Who needs a smart TV, when you can just use a 15 year old flat TV and plug it into a computer. Install Firefox and uBlock Origin to watch YouTube. It’s a real computer, which means you can watch pretty much anything with it.
If you’re into hardware tinkering, get a mini ATX (or ITX) board and a small flat case for it. Should look pretty much like a VCR box from the 90s.
If you want to make it quiet, you could use a passively cooled GPU with a HDMI output. Alternatively, get a AMD APU, and use the largest fan you can to cool it. Tweak the settings to run it as slow as possible. If that’s not an option, stick a few of those Noctua’s resistor cables between the board and the fan to force it to run slower.
By using an older piece of tech that does one thing, you make doing that thing an activity again. As in, it’s a conscious involvement to do that thing now, it’s not just an app or a side feature of some other device.
For instance, I got an iPod Nano a little while ago and just loaded it with the few hundred songs I care to listen to. I use a fraction of the space of the thing if I care to add more music, but now when I want to listen to music I have to use a specific device to do so. It makes it more of a conscious decision to listen to music and, to me, makes me enjoy it more.
I picked up an old amplifier from my parents, they bought it for their day’s equivalent of 4-500 bucks to use with their LP player, which has since died.
It’s a Scott from the 70s, made in the US, and it somehow now appreciated over inflation if you look at the sale prices on ebay and the like (~700€).
When setting it up i opened it to see if it needed cleaning out, and the insides were pristine, and clearly hand soldered.
The sound is clean as a whistle, it’s compatible with RC cables, and has a standard European plug.
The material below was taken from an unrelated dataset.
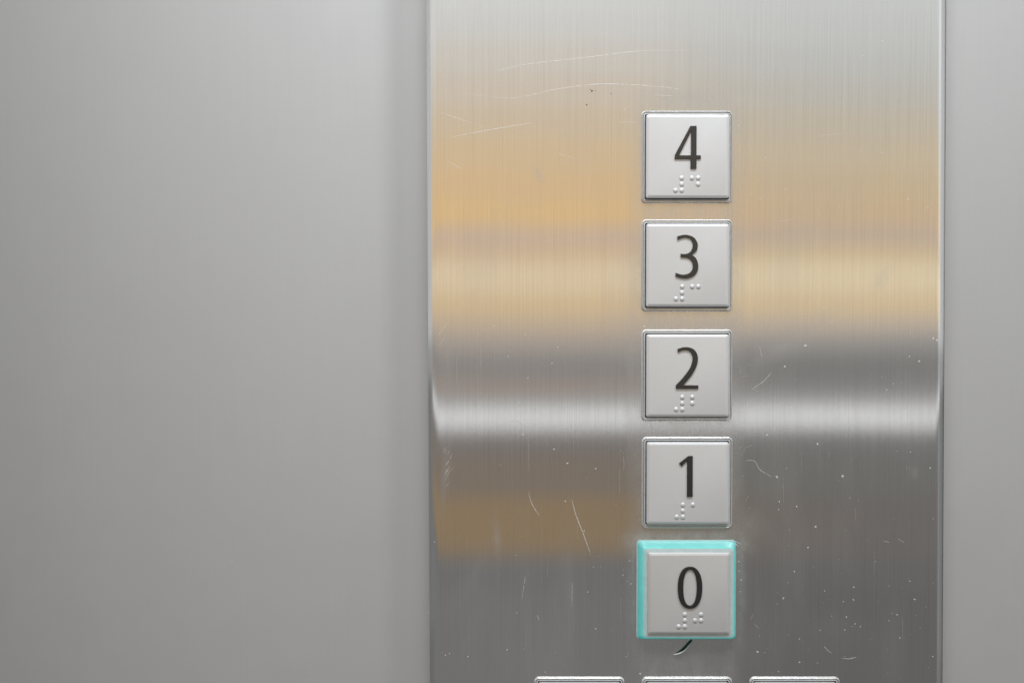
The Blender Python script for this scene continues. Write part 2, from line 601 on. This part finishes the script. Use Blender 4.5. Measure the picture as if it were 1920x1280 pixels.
def oval(cx, cy, a, b, e=2.25, n=64):
    out = []
    for k in range(n):
        t = 2 * math.pi * k / n
        c, s_ = math.cos(t), math.sin(t)
        out.append((cx + a * math.copysign(abs(c) ** (2 / e), c), cy + b * math.copysign(abs(s_) ** (2 / e), s_)))
    return out


# numeral outlines in the pixels of the 5.335x close-up, origin given per button
GLYPH = {
    '4': [[(712, 352), (775, 352), (775, 643), (818, 643), (818, 679), (775, 679), (775, 775), (718, 775), (718, 679), (560, 679), (560, 640)],
          [(722, 402), (603, 643), (720, 643)]],
    '3': [catmull([(583, 345), (640, 331), (690, 333), (745, 356), (779, 402), (786, 440), (775, 488), (728, 530)])
          + catmull([(728, 530), (768, 562), (791, 625), (785, 690), (750, 738), (690, 763), (630, 763), (567, 745)])
          + catmull([(567, 708), (620, 724), (665, 724), (710, 706), (737, 665), (735, 610), (712, 575), (680, 559), (617, 555)])
          + catmull([(617, 520), (665, 520), (700, 508), (726, 480), (738, 435), (727, 390), (700, 366), (660, 358), (620, 367), (586, 384)])],
    '2': [catmull([(587, 330), (640, 314), (690, 313), (742, 330), (778, 372), (790, 430), (777, 500), (740, 575), (695, 635), (645, 693)])
          + [(795, 695), (795, 730), (572, 730), (572, 692)]
          + catmull([(572, 692), (625, 638), (680, 570), (718, 508), (737, 440), (731, 388), (703, 352), (660, 343), (625, 350), (592, 368)])],
    '1': [[(694, 326), (738, 326), (738, 738), (682, 738), (682, 374), (626, 432), (602, 401)]],
    '0': [oval(708, 592, 123, 213), oval(708, 592, 68, 181)],
}
SIGN = [(0, 2), (1, 0), (1, 1), (1, 2)]
LETTER = {'4': [(0, 0), (1, 0), (1, 1)], '3': [(0, 0), (1, 0)], '2': [(0, 0), (0, 1)], '1': [(0, 0)], '0': [(1, 0), (0, 1), (1, 1)]}
# close-up origin y, cap centre (close-up px), braille: x of sign, x of letter, y of first row
INFO = {
    '4': (170, 691, 650, 570, 733, 867), '3': (380, 690, 634, 572, 735, 847), '2': (590, 692, 600, 576, 738, 816),
    '1': (790, 694, 606, 581, 743, 822), '0': (990, 701, 658, 597, 761, 869),
}
K = 5.334


def numeral_mesh(ch, cap_h):
    _, cx, cy, _, _, _ = INFO[ch]
    f = S * (D - cap_h) / D / K
    cu = bpy.data.curves.new('numeral', 'CURVE')
    cu.dimensions = '2D'
    cu.fill_mode = 'BOTH'
    cu.extrude = 0.00028
    cu.bevel_depth = 0.00010
    cu.bevel_resolution = 2
    cu.offset = -0.00010
    for L in GLYPH[ch]:
        sp = cu.splines.new('POLY')
        # drop doubled points
        Q = []
        for p in L:
            if not Q or (abs(p[0] - Q[-1][0]) + abs(p[1] - Q[-1][1])) > 0.5: Q.append(p)
        sp.points.add(len(Q) - 1)
        for i, (x, y) in enumerate(Q):
            sp.points[i].co = ((x - cx) * f, -(y - cy) * f, 0, 1)
        sp.use_cyclic_u = True
    tmp = bpy.data.objects.new('numeral_tmp', cu)
    COL.objects.link(tmp)
    dg = bpy.context.evaluated_depsgraph_get()
    dg.update()
    me = bpy.data.meshes.new_from_object(tmp.evaluated_get(dg))
    bpy.data.objects.remove(tmp)
    me.transform(Matrix(((1, 0, 0, 0), (0, 0, -1, 0), (0, 1, 0, 0), (0, 0, 0, 1))))
    me.transform(Matrix.Translation((0, -0.00030, 0)))
    me.name = 'numeral'
    return me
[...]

Not only does it not need upgrading, it stands head and shoulders over what you can get today for the same price they bought it for.
Sometimes, products made before planned obsolescence were just better.
Older tech did stuff for us. Newer tech does stuff to us. If you think everything newer is better, I can understand that, but it probably means you are young and don’t know what tech used to be like. One small way people try to recapture those times is by opting out of all the latest apps and fuckery and using something simpler and retro.
I have no idea why you want to make this about gender identity. Those parts of your question seem to challenge the name of the sub.
There’s a lot of hardware enshittification, eg removing a lot of commonly used ports from laptops. Also I don’t like the form factor of all these Macbook rip-offs.
I haven’t noticed similar issues with desktop computing, but for laptops, I do prefer older laptops.
Also, so many older devices go to e-waste when they’re perfectly usable. I like to salvage devices when other people don’t want them anymore.
Unless it’s for gaming, I don’t upgrade anything for no reason. My parents maybe take that to the extreme with core2duo era laptops but they’re even worse with cut down Pentium D chips.
But all they use their laptops for is email and web browsing. So, still just fine. I did upgrade them from laptop hard drive to SSD a few years back and put Debian on there instead of Windows 11.